Russian journalist Peskov investigated a small religious fundamentalist sect living in Siberia who broke from the Orthodox Church in response to the Great Schism in the 17th century. There he discovered the Lykovs who have lived for generations in the Abakan River Valley, miles away from any contact with secular society. The 37-year-old Agafia and her 81-year-old father, Karp, were the only surviving members and Peskov's narrative focuses on these two, their history, and how they have provided for themselves in one of the world's harshest environments.

983.622 RED
The Last Cowboys at the End of the World by Nick Reding - 2001, 291p.

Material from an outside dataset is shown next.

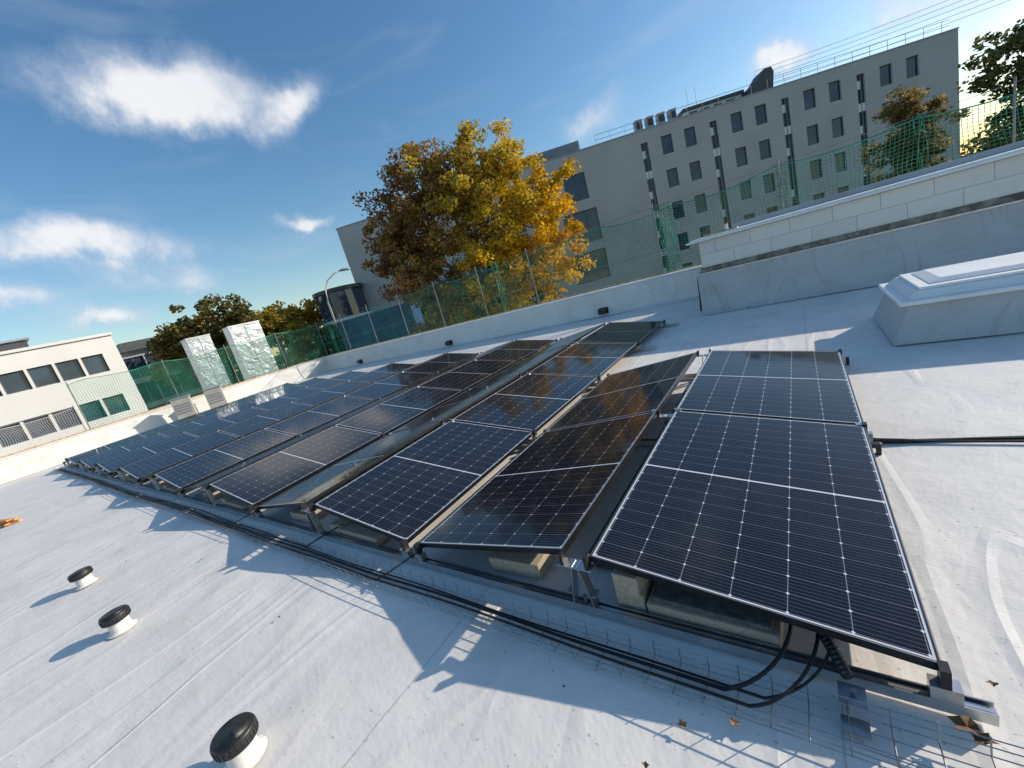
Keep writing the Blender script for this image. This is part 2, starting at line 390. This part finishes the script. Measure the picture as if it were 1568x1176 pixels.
for c in range(6):
    r=(.005,.006,.005,.0075,.005,.006)[c]; ph=random.uniform(0,6); yb=ty0+.022+.017*c
    pts=[]
    xe=(-2.35,-.26,-4.9,-.34,-.22,-3.4)[c]
    for i in range(140):
        x=-19.3+(xe+19.3)*i/139
        pts.append((x,yb+.008*math.sin(x*1.3+ph)+.005*math.sin(x*4.1+ph*2)+.012*math.sin(x*.8),.028+.004*(c%3)+.004*math.sin(x*2.3+ph)))
    yl=pts[-1][1]
    for i in range(1,12):
        t=i/11; pts.append((xe+.20*math.sin(t*1.5),yl+(1.42-yl)*(1-math.cos(t*1.57)),.032+.07*t+.02*math.sin(math.pi*t)))
    mb.tube(pts,r,'cable',6)
mb.obj('power_cables')
mb=MB()
mb.tube([(-.05+.06*(i/39),1.42-.14*(i/39),.095-.02*(i/39)**2) for i in range(40)],[.017+(.003 if i%4<2 else 0) for i in range(40)],'black',10)
mb.obj('corrugated_conduit')
mb=MB()
mb.box((-.02,1.20,.056),(.05,1.27,.061),'galv'); mb.box((-.005,1.21,.014),(.004,1.27,.056),'galv'); mb.tube([(.02,1.235,.061),(.02,1.235,.08)],.009,'galv',6); mb.box((-.02,1.14,.014),(.05,1.19,.019),'galv')
mb.obj('tray_bracket')
mb=MB()
for c in range(3):
    pts=[]
    for i in range(50):
        t=i/49; x=.32+t*3.6
        y=3.12+t*.22+.02*math.sin(t*9+c)+(.06*math.sin(t*3.1+c*1.9))*t*1.4-.008*c
        pts.append((x,y,.012+.003*c))
    mb.tube(pts,(.010,.007,.007)[c],'cable',7)
mb.tube([(.22,3.115,.045),(.30,3.118,.026),(.42,3.125,.018),(.50,3.13,.014)],[.014,.015,.015,.011],'cable',9)
mb.obj('roof_power_cable')
for y in (2.98,4.83):
    mb=MB(); mb.box((.235,y-.022,.05),(.30,y+.022,.075),'black'); mb.box((.275,y-.018,.0),(.30,y+.018,.05),'black'); mb.obj('rail_end_cap',bevel=.004)
# ------------------------------------------------------------------ vent pipes
for (x,y,r) in ((-2.03,.17,.080),(-4.10,.12,.080),(-5.63,.12,.080)):
    e=empty('vent_pipe'); e.location=(x,y,0); e.rotation_euler=(random.uniform(-.05,.05),random.uniform(-.05,.05),0)
    mb=MB(); prof=[(.085,.010),(.070,.016),(.060,.028),(.058,.11)]
    mb.tube([(0,0,z) for _,z in prof],[p[0] for p in prof],'roof',28,False); mb.obj('pipe_collar',e,True)
    mb=MB(); prof=[(.055,.095),(r,.097),(r,.100),(r+.002,.14),(r-.003,.150),(r-.012,.153),(r-.02,.148),(.001,.148)]
    mb.tube([(0,0,z) for _,z in prof],[p[0] for p in prof],'black',32,False)
    for q in range(28):
        a=2*math.pi*q/28; mb.tube([((r+.001)*math.cos(a),(r+.001)*math.sin(a),.101),((r+.002)*math.cos(a),(r+.002)*math.sin(a),.138)],.0022,'black',4)
    mb.obj('cap',e,True)
mb=MB()
for i in range(4):
    Mx=Matrix.Translation((-11.75+.03*i,-.25+.02*i,.03+.035*(i%3)))@Matrix.Rotation(.3+.5*(i%2),4,'Z'); mb.box((-.22,-.035,-.015),(.22,.035,.015),'owood',Mx)
mb.obj('timber_offcuts')
for (y,w) in ((5.05,.62),(6.2,.62)):
    e=empty('vent_box')
    mb=MB(); Mx=Matrix.Translation((-20.45,y,0))@Matrix.Rotation(-.35,4,'Z')
    mb.box((-.22,-w/2,.0),(.22,w/2,1.0),'boxg',Mx); mb.box((-.25,-w/2-.03,1.0),(.25,w/2+.03,1.04),'zinc',Mx)
    for q in range(4): mb.box((.221,-w/2+.06,.4+.11*q),(.235,w/2-.06,.45+.11*q),'zinc',Mx)
    mb.obj('box_body',e,bevel=.01)
for (y,w,zt) in ((7.1,.95,3.35),(9.15,1.45,3.5)):
    e=empty('ventilation_duct')
    mb=MB(); Mx=Matrix.Translation((-22.6,y,0))
    mb.box((-.35,-w/2,-7.6),(.35,w/2,zt),'foil',Mx)
    for q in range(3):
        z=.9+q*.85; mb.box((-.37,-w/2-.02,z),(.37,w/2+.02,z+.04),'alu',Mx)
    mb.box((-.37,-w/2-.02,zt-.05),(.37,w/2+.02,zt+.02),'alu',Mx)
    mb.box((.352,-.02,.5),(.362,.02,zt-.06),'zinc',Mx)
    mb.obj('duct_body',e,bevel=.02)
# ------------------------------------------------------------------ safety netting
def net(mb,a,b_,zb,zt,cell,st,amp,k='net',zs=0):
    a=Vector(a);b_=Vector(b_);d=(b_-a);Ln=d.length;d.normalize();n=Vector((-d.y,d.x,0))
    def P(u,w):
        sg=abs(math.sin(math.pi*u/2.4))
        top=zt-.12*sg+.05*math.sin(u*.9); z=zb+(top-zb)*w
        off=amp*noise.noise(Vector((u*.6,w*1.5,a.x+a.y)))+amp*.5*noise.noise(Vector((u*2.1,w*3,7)))
        uu=u+.10*noise.noise(Vector((u*.8,w*2.5,3)))
        q=a+d*uu+n*off; return Vector((q.x,q.y,z))
    i_=mb.mi(k); nw=8
    nv=int(Ln/cell)
    for i in range(nv+1):
        u=i*cell; base=len(mb.v)
        for j in range(nw+1):
            p=P(u,j/nw); mb.v.append(tuple(p-d*st/2)); mb.v.append(tuple(p+d*st/2))
        for j in range(nw):
            q=base+2*j; mb.f.append((q,q+1,q+3,q+2)); mb.m.append(i_)
    nh=int((zt-zb)/cell); ns=int(Ln/.3)
    for j in range(nh+1):
        w=j/nh; base=len(mb.v); s2=st*(3 if j in(0,nh) else 1)
        for i in range(ns+1):
            p=P(i*Ln/ns,w); mb.v.append((p.x,p.y,p.z-s2/2)); mb.v.append((p.x,p.y,p.z+s2/2))
        for i in range(ns):
            q=base+2*i; mb.f.append((q,q+2,q+3,q+1)); mb.m.append(i_)
mb=MB(); net(mb,(-21.9,12.62,0),(13,12.62,0),.35,2.62,.075,.009,.18)
for (x,w,ct) in ((-2.95,.30,26),(-.2,.12,8),(2.2,.08,6),(-9.0,.12,12),(-20.8,.2,16)):
    for q in range(ct//2):
        ph=random.uniform(0,6); xx=x+random.uniform(-w,w)
        mb.tube([(xx+.05*math.sin(z*3+ph),12.55+.05*math.cos(z*4+ph),z) for z in np.linspace(.5,2.7,12)],.006,'net',4)
    for q in range(ct):
        z=.6+q*2.1/ct; mb.tube([(x-w,12.53,z+random.uniform(-.05,.05)),(x,12.47,z),(x+w,12.53,z+random.uniform(-.05,.05))],.005,'net',4)
mb.obj('safety_net')
mb=MB(); net(mb,(-21.98,12.6,0),(-21.98,2.5,0),.35,2.65,.075,.009,.16); mb.obj('safety_net')
mb=MB()
for x in (-21.9,-19.5,-17.1,-14.7,-12.3,-9.9,-7.5,-3.2,-.2,3.4,7.5,12):
    mb.tube([(x,12.50,-.6),(x+random.uniform(-.04,.04),12.52,2.75)],.019,'post',8)
    mb.box((x-.03,12.43,.25),(x+.03,12.52,.31),'post')
for y in (10.2,7.8,5.4,2.5): mb.tube([(-21.95,y,-.6),(-21.97,y+.03,2.72)],.019,'post',8)
mb.tube([(-21.9,12.54,1.45),(13,12.54,1.45)],.009,'post',6); mb.tube([(-21.9,12.54,2.66),(13,12.54,2.66)],.006,'post',6)
mb.obj('scaffold_posts')
mb=MB(); net(mb,(-22.0,2.4,0),(-22.0,-6.5,0),.3,1.75,.06,.007,.05,'meshw')
for y in (2.4,.2,-2,-4.2): mb.tube([(-21.98,y,-.4),(-21.98,y,1.85)],.02,'galv',8)
mb.tube([(-22,2.4,1.78),(-22,-6.5,1.78)],.018,'galv',8)
mb.obj('mesh_fence')
# ------------------------------------------------------------------ main building
bd=empty('office_building')
T0=-37.6; d=Vector((.866,.5,0)).normalized(); n=Vector((.5,-.866,0)).normalized(); O=Vector((-10,49.7,0))+d*T0
ops=[]; tz_=lambda t:t-T0
Wd=27.55-T0
for zc in (11.5,8.17,4.84,1.5,-1.8,-5.1):
    for t in (0,2.38,7.05,9.43,14.1,16.48,21.15,23.53):
        ops.append((tz_(t)-.56,tz_(t)+.56,zc-.9,zc+.9))
    for t in (-17,-20.5,-25,-29):
        if zc<9: ops.append((tz_(t)-.6,tz_(t)+.6,zc-.92,zc+.92))
for t in (-2.3,4.75,11.8,18.85): ops.append((tz_(t)-.36,tz_(t)+.36,-6.5,12.3))
ops.append((tz_(-11.3),tz_(-8.9),8.7,11.4,1)); ops.append((tz_(-12.2),tz_(-8.4),4.2,7.6,2)); ops.append((tz_(-12.2),tz_(-8.4),0,3.2,2))
mb=MB(); facade(mb,O,d,n,Wd,-7.6,13.5,ops,'render')
D=16
q=[O,O+d*Wd,O+d*Wd-n*D,O-n*D]
for a,b_ in ((1,2),(2,3),(3,0)):
    mb.quad([q[a]+Vector((0,0,-7.6)),q[b_]+Vector((0,0,-7.6)),q[b_]+Vector((0,0,13.5)),q[a]+Vector((0,0,13.5))],'render2' if a==3 else 'render')
mb.quad([p+Vector((0,0,13.2)) for p in q],'zinc')
mb.obj('walls_and_windows',bd)
R=Matrix.Translation(O)@Matrix(((d.x,-n.x,0,0),(d.y,-n.y,0,0),(0,0,1,0),(0,0,0,1)))
mb=MB(); mb.box((-.05,-.06,13.5),(Wd+.05,.35,13.6),'zinc',R); mb.box((-.05,.35,13.5),(.35,D,13.6),'zinc',R); mb.obj('coping',bd)
mb=MB()
for t in (-2.3,4.75,11.8,18.85):
    for k_ in range(9):
        z=-5.6+k_*2.05+ (0.2 if t>0 else 0)
        if t>0 and z<7 and k_%2: continue
        mb.box((tz_(t)-.35,.10,z),(tz_(t)+(.35 if k_%2 else .05),.20,z+.75),'render2',R)
    mb.box((tz_(t)-.03,.09,-6.5),(tz_(t)+.03,.21,12.3),'winframe',R)
mb.obj('slot_panels',bd)
mb=MB()
mb.box((tz_(-20),4,13.2),(tz_(-8.2),10,15.6),'zinc',R); 
for i in range(58): mb.box((tz_(-20)+.2*i+.05,3.96,13.3),(tz_(-20)+.2*i+.09,4,15.55),'darkmetal',R)
mb.box((tz_(-8.0),5,13.2),(tz_(-3),10,14.6),'render2',R)
mb.box((tz_(3.3),3,13.2),(tz_(9.3),9,14.7),'render2',R); mb.box((tz_(3.1),2.8,14.7),(tz_(9.5),9.2,15.0),'darkmetal',R)
for i in range(4): mb.box((tz_(3.8+1.3*i),2.96,13.8),(tz_(4.6+1.3*i),3.0,14.5),'glassw',R)
mb.obj('roof_penthouse',bd)
mb=MB()
for i in range(4):
    t=-2.0+1.2*i
    mb.box((tz_(t)-.36,1.6,13.85),(tz_(t)+.36,2.5,14.95),'zinc',R); mb.box((tz_(t)-.40,1.56,14.95),(tz_(t)+.40,2.54,15.05),'render2',R)
    mb.box((tz_(t)-.26,1.56,14.15),(tz_(t)+.26,1.597,14.8),'darkmetal',R)
    for lx in (-.32,.32): mb.box((tz_(t)+lx-.04,1.7,13.2),(tz_(t)+lx+.04,2.4,13.85),'galv',R)
mb.box((tz_(-2.6),1.5,13.7),(tz_(2.2),1.6,13.85),'galv',R)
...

Reding lived with the cowboys (gauchos) in Patagonia for over a year as they herded cattle through the Andes Mountains. The families he lived amongst were almost completely isolated until the construction of the Pan-Pacific Highway. With the highway built, the great divide between their lifestyle and the industrialized society they border is a glaring reminder of the economic differences. The familial struggles are keenly observed, particularly between the couple Duck and Edith, in whose home Reding lived, as the community attempts to become reconciled to their arduous, impoverished lives.

Biography KATZ, J.
Running to the Mountain: A Journey of Faith and Change by Jon Katz - 1999, 242p.
A spiritual memoir by mystery novelist and writer Katz, who bought a cabin in up-state New York to live in solitude for six months in order to discover new meaning at middle-age. Finding life in our over-stimulated society too confusing and restrictive to find peace and renewal, he left his wife and daughter for hard work around the cabin and spiritual ruminations over Thomas Merton. A man with a very understanding wife, Katz provides an entertaining and thoughtful look at rediscovery at middle-age.